Konzept und Design: Samuel Stober, mit Laura Neuscheler und Arne Sanwald
Wissenschaftliche Beratung: Nina Effenberger und Dr. Nicole Ludwig
OUT – Renewable Energy [dt. Erneuerbare Energien]: Wie haben sich die Windgeschwindigkeiten in den letzten Jahrzehnten verändert – und welche Inititiativen und Projekte zu erneuerbaren Energien gibt es bereits?

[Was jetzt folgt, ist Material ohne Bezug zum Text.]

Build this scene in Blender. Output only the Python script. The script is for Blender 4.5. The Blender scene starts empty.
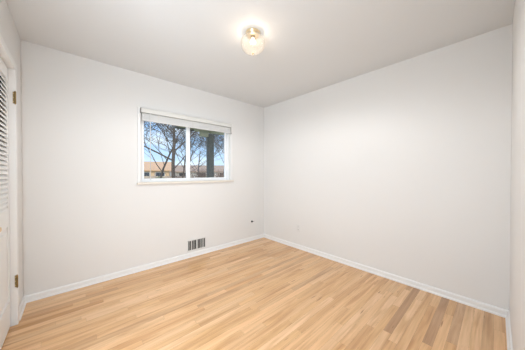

In den letzten Jahrzehnten haben sich die Windgeschwindigkeiten und ‑strömungen weltweit stark verändert. Es wird erwartet, dass sich dieser Trend fortsetzt. Stürme werden stärker und Windflauten dauern länger an als bisher. Um die Energiewende voranzutreiben, sind daher genaue Wettervorhersagen notwendig. Nur mit diesen Daten können neue Windkraftanlagen sinnvoll geplant werden. Liefern kann diese präzisen Vorhersagen aber nur KI. Sie kann die vielen unterschiedlichen Wetterdaten ausreichend schnell verarbeiten und sinnvoll interpretieren und so auch Aussagen für die unmittelbare Zukunft treffen. So zeigt das letzte Exponat eine Weltkarte und die dort eingezeichneten Windkraftanlagen. Per Knopfdruck können die Besucher:innen aus der Vergangenheit in die Gegenwart und dann mehrere Jahre in die Zukunft springen und beobachten, wie sich die Windströme verändern – und welche Windkraftanlagen diese Ströme dann auffangen und in Energie umsetzen können. Das Zusammenspiel der drei Exponate zeigt, wie mit KI der Ausbau neuer Windkraftanlagen effizient vorangetrieben und sichergestellt werden kann, sodass auch bei einer anhaltenden Flaute niemand in dunklen Häusern sitzen muss.
Konzept und Design: Arne Sanwald, mit Maximilian Hans
Wissenschaftliche Beratung: Nina Effenberger und Dr. Nicole Ludwig
©Alina Habermann
es spricht Michael Pelzer
Nach der Ausstellungseröffnung und Vorstellung der Exponate fand eine Podiumsdiskussion statt, die von Prof. Dr. Olaf Kramer moderiert. Die Teilnehmer:innen, Dr. Nicole Ludwig, Peter Seimer und Prof. Dr. Philipp Staudt, diskutierten miteinander darüber, wie KI die Energiewende unterstützen kann. Peter Seimer wies im Gespräch darauf hin, dass bei der Energiewende viel über Photovoltaikdächer und Windräder gesprochen, aber alles andere drum herum vergessen werde. Professor Staudt merkte mit Verweis auf das Schlagwort "Smart Grid" an, dass es schwierig sei, alle Anwendungen, die man darunter verstehe, zusammenzufassen. Zudem könnten wir Menschen all die Vorgänge, die sich im Stromnetz abspielen, aufgrund ihrer schieren Menge gar nicht erfassen – den Überblick könne nur die KI behalten. Nicole Ludwig griff diesen Gedanken auf und thematisierte die mangelnde Digitalisierung im Energiesystem – Peter Seimer hingegen sah die Digitalisierung noch gar nicht in Deutschland angekommen.
Nach dieser zum Nachdenken anregenden Podiumsdiskussion wurde mit dem Knallen einer Sektflasche das Buffett eröffnet. Die drei Ausstellungsprojekte locken die Besucher besonders durch ihre Interaktivität an. Es werden Häppchen verzehrt, Sekt getrunken und die Funktionen der Projekte ausprobiert. Ein gelungener Abend. …und Happy Halloween!🎃
Ab dem 16. November wird das Exponat auch im Tübinger Stadtmuseum zu sehen sein.